▸ Goal
Write out the material exactly, without any of its pictures.

** begin **

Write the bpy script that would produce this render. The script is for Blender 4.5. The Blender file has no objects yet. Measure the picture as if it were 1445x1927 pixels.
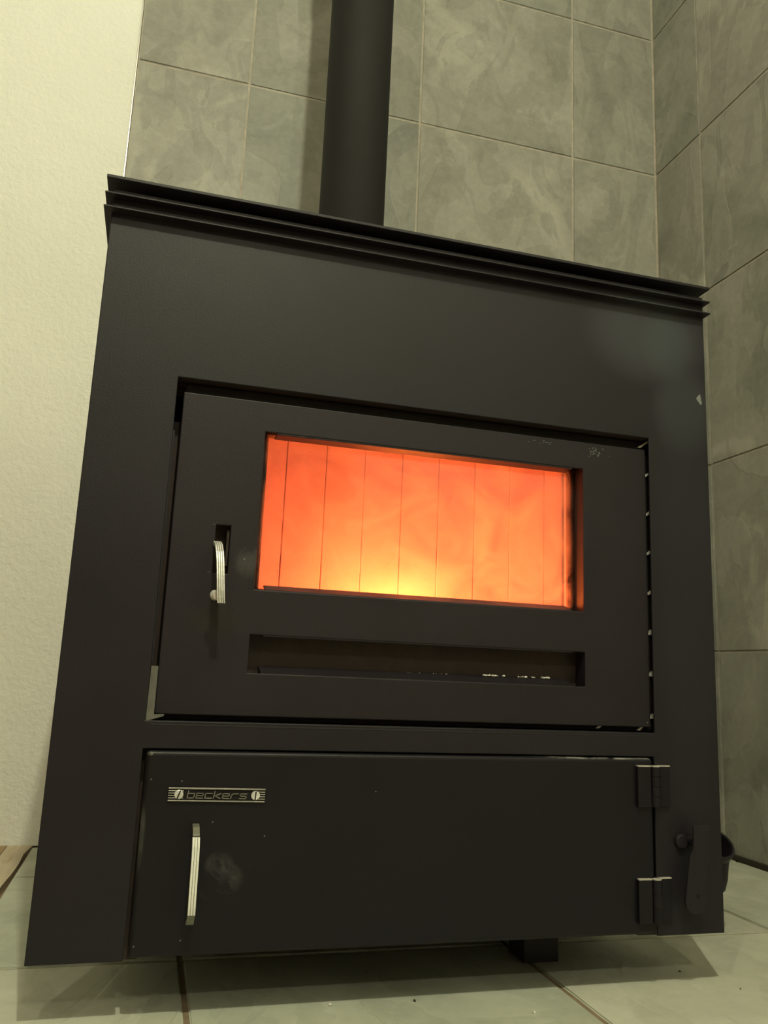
import bpy, bmesh, math, random
from mathutils import Vector, Matrix
random.seed(7)
S = bpy.context.scene
COL = S.collection
PI = math.pi

# ------------------------------------------------------------ camera, world, lights, exposure
cd = bpy.data.cameras.new('camera'); cam = bpy.data.objects.new('camera', cd); COL.objects.link(cam)
cd.sensor_fit = 'HORIZONTAL'; cd.sensor_width = 36; cd.lens = 36 * 1541.41 / 1445; cd.clip_start = .01
RT, UP, FW = Vector((.96163, -.27112, .04194)), Vector((-.09187, -.17417, .98042)), Vector((.25851, .94666, .19240))
m = Matrix((RT, UP, -FW)).transposed().to_4x4(); m.translation = Vector((0, -.857, .3291)); cam.matrix_world = m
S.camera = cam
w = bpy.data.worlds.new('world'); S.world = w; w.use_nodes = True
w.node_tree.nodes['Background'].inputs[0].default_value = (1, .95, .7, 1)
w.node_tree.nodes['Background'].inputs[1].default_value = .01
vs = S.view_settings; vs.view_transform = 'Standard'; vs.look = 'None'; vs.gamma = 1; vs.use_curve_mapping = False
vs.exposure = 0.0

def point(name, loc, power, color, r):
    l = bpy.data.lights.new(name, 'POINT'); l.energy = power; l.color = color; l.shadow_soft_size = r
    o = bpy.data.objects.new(name, l); COL.objects.link(o); o.location = loc; return o
WARM = (1, .99, .71)
point('ceiling_spot', (.08, -1.25, 2.33), 82, WARM, .022)
point('ceiling_spot', (.15, -2.9, 2.33), 38, WARM, .022)
point('ceiling_spot', (-.60, -1.30, 2.33), 22, WARM, .022)
# the fire itself, low behind the glass
point('fire_light', (.335, .25, .375), 6.0, (1, .20, .035), .03)
point('fire_light', (.25, .105, .358), 3.2, (1, .112, .048), .05)
point('fire_light', (.43, .105, .358), 2.6, (1, .112, .048), .05)

# ------------------------------------------------------------ materials
def mat(name, base, rough=.6, metal=0., spec=.5):
    x = bpy.data.materials.new(name); x.use_nodes = True
    b = x.node_tree.nodes['Principled BSDF']
    b.inputs['Base Color'].default_value = (*base, 1); b.inputs['Roughness'].default_value = rough
    b.inputs['Metallic'].default_value = metal; b.inputs['Specular IOR Level'].default_value = spec
    return x, x.node_tree, b
def N(nt, t, **k):
    n = nt.nodes.new(t)
    for a, b in k.items():
        if a.startswith('_'): n.inputs[a[1:].replace('_', ' ')].default_value = b
        else: setattr(n, a, b)
    return n
def ramp(nt, fac, stops, interp='LINEAR'):
    r = N(nt, 'ShaderNodeValToRGB'); r.color_ramp.interpolation = interp
    e = r.color_ramp.elements
    while len(e) < len(stops): e.new(.5)
    for q, (p, c) in zip(e, stops): q.position = p; q.color = (*c, 1) if len(c) == 3 else c
    nt.links.new(fac, r.inputs[0]); return r.outputs[0]
def mixc(nt, fac, a, b, blend='MIX'):
    x = N(nt, 'ShaderNodeMix', data_type='RGBA', blend_type=blend)
    for i, s in ((0, fac), (6, a), (7, b)):
        if hasattr(s, 'is_output'): nt.links.new(s, x.inputs[i])
        else: x.inputs[i].default_value = s if i == 0 else (*s, 1)
    return x.outputs[2]
def math_(nt, op, a, b=None):
    x = N(nt, 'ShaderNodeMath', operation=op)
    for i, s in enumerate((a, b)):
        if s is None: continue
        if hasattr(s, 'is_output'): nt.links.new(s, x.inputs[i])
        else: x.inputs[i].default_value = s
    return x.outputs[0]
def bump(nt, b, h, strength, dist):
    u = N(nt, 'ShaderNodeBump', _Strength=strength, _Distance=dist); nt.links.new(h, u.inputs['Height'])
    nt.links.new(u.outputs[0], b.inputs['Normal'])
def coords(nt, scale=(1, 1, 1), rnd=False):
    tc = N(nt, 'ShaderNodeTexCoord'); mp = N(nt, 'ShaderNodeMapping'); nt.links.new(tc.outputs['Object'], mp.inputs[0])
    mp.inputs['Scale'].default_value = scale
    if rnd:
        oi = N(nt, 'ShaderNodeObjectInfo'); v = N(nt, 'ShaderNodeCombineXYZ')
        for i, k in enumerate((13., 7., 29.)): nt.links.new(math_(nt, 'MULTIPLY', oi.outputs['Random'], k), v.inputs[i])
        nt.links.new(v.outputs[0], mp.inputs['Location'])
        return mp.outputs[0], oi.outputs['Random']
    return mp.outputs[0]
def noise(nt, vec, scale, detail=4, rough=.5, dist=0.):
    n = N(nt, 'ShaderNodeTexNoise', _Scale=scale, _Detail=detail, _Roughness=rough, _Distortion=dist)
    nt.links.new(vec, n.inputs['Vector']); return n.outputs[0]

def slate(name, dark, mid, light, rough=.5, vein=.18):
    """stone look tile: cloudy patches with stepped layers and thin pale veins, different on each tile"""
    x, nt, b = mat(name, mid, rough, spec=.35)
    vec, rnd = coords(nt, rnd=True)
    n1 = noise(nt, vec, 3.6, 6, .55, 1.1)
    c = ramp(nt, n1, [(.36, dark), (.5, mid), (.56, mid), (.66, light)])
    mp2 = N(nt, 'ShaderNodeMapping'); nt.links.new(vec, mp2.inputs[0]); mp2.inputs['Scale'].default_value = (1, 1, .55)
    n2 = noise(nt, mp2.outputs[0], 5.2, 3, .5, 1.6)
    n4 = ramp(nt, noise(nt, mp2.outputs[0], 7.5, 2, .5, 2.4), [(.555, (0, 0, 0)), (.575, (1, 1, 1))])
    step = ramp(nt, n2, [(.47, (0, 0, 0)), (.485, (1, 1, 1))])
    c = mixc(nt, math_(nt, 'MULTIPLY', step, .30), c, light)
    c = mixc(nt, math_(nt, 'MULTIPLY', n4, .35), c, dark)
    n3 = noise(nt, vec, 2.4, 5, .62, 1.6)
    line = math_(nt, 'ABSOLUTE', math_(nt, 'SUBTRACT', n3, .5))
    lv = ramp(nt, line, [(0, (1, 1, 1)), (.006, (0, 0, 0))])
    brk = ramp(nt, noise(nt, vec, 9, 2), [(.5, (0, 0, 0)), (.6, (1, 1, 1))])
    c = mixc(nt, math_(nt, 'MULTIPLY', math_(nt, 'MULTIPLY', lv, brk), vein), c, tuple(min(1, q * 1.5) for q in light))
    fine = noise(nt, vec, 60, 6, .7)
    c = mixc(nt, .25, c, ramp(nt, fine, [(.3, dark), (.7, light)]))
    tint = ramp(nt, rnd, [(0, (.93, .95, .93)), (1, (1.05, 1.03, 1.0))])
    c = mixc(nt, 1., c, tint, 'MULTIPLY')
    nt.links.new(c, b.inputs['Base Color'])
    h = math_(nt, 'ADD', math_(nt, 'MULTIPLY', step, .35), math_(nt, 'ADD', n1, math_(nt, 'MULTIPLY', fine, .15)))
    bump(nt, b, h, .5, .0025)
    return x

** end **

▸ Solution to this problem
Write the bpy script that would produce this render. The script is for Blender 4.5. The Blender file has no objects yet. Measure the picture as if it were 1445x1927 pixels.
import bpy, bmesh, math, random
from mathutils import Vector, Matrix
random.seed(7)
S = bpy.context.scene
COL = S.collection
PI = math.pi

# ------------------------------------------------------------ camera, world, lights, exposure
cd = bpy.data.cameras.new('camera'); cam = bpy.data.objects.new('camera', cd); COL.objects.link(cam)
cd.sensor_fit = 'HORIZONTAL'; cd.sensor_width = 36; cd.lens = 36 * 1541.41 / 1445; cd.clip_start = .01
RT, UP, FW = Vector((.96163, -.27112, .04194)), Vector((-.09187, -.17417, .98042)), Vector((.25851, .94666, .19240))
m = Matrix((RT, UP, -FW)).transposed().to_4x4(); m.translation = Vector((0, -.857, .3291)); cam.matrix_world = m
S.camera = cam
w = bpy.data.worlds.new('world'); S.world = w; w.use_nodes = True
w.node_tree.nodes['Background'].inputs[0].default_value = (1, .95, .7, 1)
w.node_tree.nodes['Background'].inputs[1].default_value = .01
vs = S.view_settings; vs.view_transform = 'Standard'; vs.look = 'None'; vs.gamma = 1; vs.use_curve_mapping = False
vs.exposure = 0.0

def point(name, loc, power, color, r):
    l = bpy.data.lights.new(name, 'POINT'); l.energy = power; l.color = color; l.shadow_soft_size = r
    o = bpy.data.objects.new(name, l); COL.objects.link(o); o.location = loc; return o
WARM = (1, .99, .71)
point('ceiling_spot', (.08, -1.25, 2.33), 82, WARM, .022)
point('ceiling_spot', (.15, -2.9, 2.33), 38, WARM, .022)
point('ceiling_spot', (-.60, -1.30, 2.33), 22, WARM, .022)
# the fire itself, low behind the glass
point('fire_light', (.335, .25, .375), 6.0, (1, .20, .035), .03)
point('fire_light', (.25, .105, .358), 3.2, (1, .112, .048), .05)
point('fire_light', (.43, .105, .358), 2.6, (1, .112, .048), .05)

# ------------------------------------------------------------ materials
def mat(name, base, rough=.6, metal=0., spec=.5):
    x = bpy.data.materials.new(name); x.use_nodes = True
    b = x.node_tree.nodes['Principled BSDF']
    b.inputs['Base Color'].default_value = (*base, 1); b.inputs['Roughness'].default_value = rough
    b.inputs['Metallic'].default_value = metal; b.inputs['Specular IOR Level'].default_value = spec
    return x, x.node_tree, b
def N(nt, t, **k):
    n = nt.nodes.new(t)
    for a, b in k.items():
        if a.startswith('_'): n.inputs[a[1:].replace('_', ' ')].default_value = b
        else: setattr(n, a, b)
    return n
def ramp(nt, fac, stops, interp='LINEAR'):
    r = N(nt, 'ShaderNodeValToRGB'); r.color_ramp.interpolation = interp
    e = r.color_ramp.elements
    while len(e) < len(stops): e.new(.5)
    for q, (p, c) in zip(e, stops): q.position = p; q.color = (*c, 1) if len(c) == 3 else c
    nt.links.new(fac, r.inputs[0]); return r.outputs[0]
def mixc(nt, fac, a, b, blend='MIX'):
    x = N(nt, 'ShaderNodeMix', data_type='RGBA', blend_type=blend)
    for i, s in ((0, fac), (6, a), (7, b)):
        if hasattr(s, 'is_output'): nt.links.new(s, x.inputs[i])
        else: x.inputs[i].default_value = s if i == 0 else (*s, 1)
    return x.outputs[2]
def math_(nt, op, a, b=None):
    x = N(nt, 'ShaderNodeMath', operation=op)
    for i, s in enumerate((a, b)):
        if s is None: continue
        if hasattr(s, 'is_output'): nt.links.new(s, x.inputs[i])
        else: x.inputs[i].default_value = s
    return x.outputs[0]
def bump(nt, b, h, strength, dist):
    u = N(nt, 'ShaderNodeBump', _Strength=strength, _Distance=dist); nt.links.new(h, u.inputs['Height'])
    nt.links.new(u.outputs[0], b.inputs['Normal'])
def coords(nt, scale=(1, 1, 1), rnd=False):
    tc = N(nt, 'ShaderNodeTexCoord'); mp = N(nt, 'ShaderNodeMapping'); nt.links.new(tc.outputs['Object'], mp.inputs[0])
    mp.inputs['Scale'].default_value = scale
    if rnd:
        oi = N(nt, 'ShaderNodeObjectInfo'); v = N(nt, 'ShaderNodeCombineXYZ')
        for i, k in enumerate((13., 7., 29.)): nt.links.new(math_(nt, 'MULTIPLY', oi.outputs['Random'], k), v.inputs[i])
        nt.links.new(v.outputs[0], mp.inputs['Location'])
        return mp.outputs[0], oi.outputs['Random']
    return mp.outputs[0]
def noise(nt, vec, scale, detail=4, rough=.5, dist=0.):
    n = N(nt, 'ShaderNodeTexNoise', _Scale=scale, _Detail=detail, _Roughness=rough, _Distortion=dist)
    nt.links.new(vec, n.inputs['Vector']); return n.outputs[0]

def slate(name, dark, mid, light, rough=.5, vein=.18):
    """stone look tile: cloudy patches with stepped layers and thin pale veins, different on each tile"""
    x, nt, b = mat(name, mid, rough, spec=.35)
    vec, rnd = coords(nt, rnd=True)
    n1 = noise(nt, vec, 3.6, 6, .55, 1.1)
    c = ramp(nt, n1, [(.36, dark), (.5, mid), (.56, mid), (.66, light)])
    mp2 = N(nt, 'ShaderNodeMapping'); nt.links.new(vec, mp2.inputs[0]); mp2.inputs['Scale'].default_value = (1, 1, .55)
    n2 = noise(nt, mp2.outputs[0], 5.2, 3, .5, 1.6)
    n4 = ramp(nt, noise(nt, mp2.outputs[0], 7.5, 2, .5, 2.4), [(.555, (0, 0, 0)), (.575, (1, 1, 1))])
    step = ramp(nt, n2, [(.47, (0, 0, 0)), (.485, (1, 1, 1))])
    c = mixc(nt, math_(nt, 'MULTIPLY', step, .30), c, light)
    c = mixc(nt, math_(nt, 'MULTIPLY', n4, .35), c, dark)
    n3 = noise(nt, vec, 2.4, 5, .62, 1.6)
    line = math_(nt, 'ABSOLUTE', math_(nt, 'SUBTRACT', n3, .5))
    lv = ramp(nt, line, [(0, (1, 1, 1)), (.006, (0, 0, 0))])
    brk = ramp(nt, noise(nt, vec, 9, 2), [(.5, (0, 0, 0)), (.6, (1, 1, 1))])
    c = mixc(nt, math_(nt, 'MULTIPLY', math_(nt, 'MULTIPLY', lv, brk), vein), c, tuple(min(1, q * 1.5) for q in light))
    fine = noise(nt, vec, 60, 6, .7)
    c = mixc(nt, .25, c, ramp(nt, fine, [(.3, dark), (.7, light)]))
    tint = ramp(nt, rnd, [(0, (.93, .95, .93)), (1, (1.05, 1.03, 1.0))])
    c = mixc(nt, 1., c, tint, 'MULTIPLY')
    nt.links.new(c, b.inputs['Base Color'])
    h = math_(nt, 'ADD', math_(nt, 'MULTIPLY', step, .35), math_(nt, 'ADD', n1, math_(nt, 'MULTIPLY', fine, .15)))
    bump(nt, b, h, .5, .0025)
    return x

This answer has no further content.